По характеру и по воспитанию и по самой обстановке домашней я совсем не была подготовлена к длительным, одиноким размышлениям, даже к самому пребыванию наедине. Прошло много лет, прежде чем я поняла, как это необходимо каждому человеку.
Я не отворачиваюсь от своей юности. Тогда возникло доверие к миру, ощущение добрых и ясных человеческих связей, то чувство локтя, без которого мне невозможно существовать.
Вероятно, тогда и родилась моя вера в бескрайность человеческих возможностей. Если эта вера не родилась со мной… Человек может все.
Я была очень счастлива в юности, я прошла университет счастья, не пройдя школы несчастья. Первая настоящая любовь — счастливая, брак — счастливый. Снова и снова укреплялось во мне — так надо, так нормально, человек рожден для счастья. А несчастье, горе — это отклонение, аномалия. В юности я не могла ни понять, ни принять мудрости «Крыжовника»: «Надо, чтобы у двери всякого Счастливого человека стучал бы кто-то с молоточком, напоминая, что есть несчастные». А самой моей героиней была переполненная жизненной радостью Наташа Ростова. И все плохое, что происходило в моей жизни потом, казалось случайностью, отклонением. Я ждала счастья и была неколебимо уверена: все еще впереди.
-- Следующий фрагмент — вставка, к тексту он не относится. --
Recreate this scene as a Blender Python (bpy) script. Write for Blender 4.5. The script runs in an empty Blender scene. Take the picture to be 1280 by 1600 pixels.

Моя юность не была штюрмерской. Не было потребности протестовать; норма — это когда тебя все любят. В «диких криках озлобленья» я так и не научилась находить радость. Человек, казалось мне, должен жить в мире с собой и со всеми окружающими.
Никогда я не готовилась к лютеровскому «здесь я стою и не могу иначе». Я стояла там, где все. Там и была правда.
Потребность в успехе, в общественном одобрении — от ранних детских мечтаний — балерина, которой рукоплещут зрители, и дальше, дальше, через всю жизнь, преподавание, лекции, чтоб я нравилась, чтобы ко мне хорошо относились.
В семнадцать лет я прочитала «Капитал» Маркса, но не поняла эпиграфа: «Иди своей дорогой, и пусть люди говорят что угодно».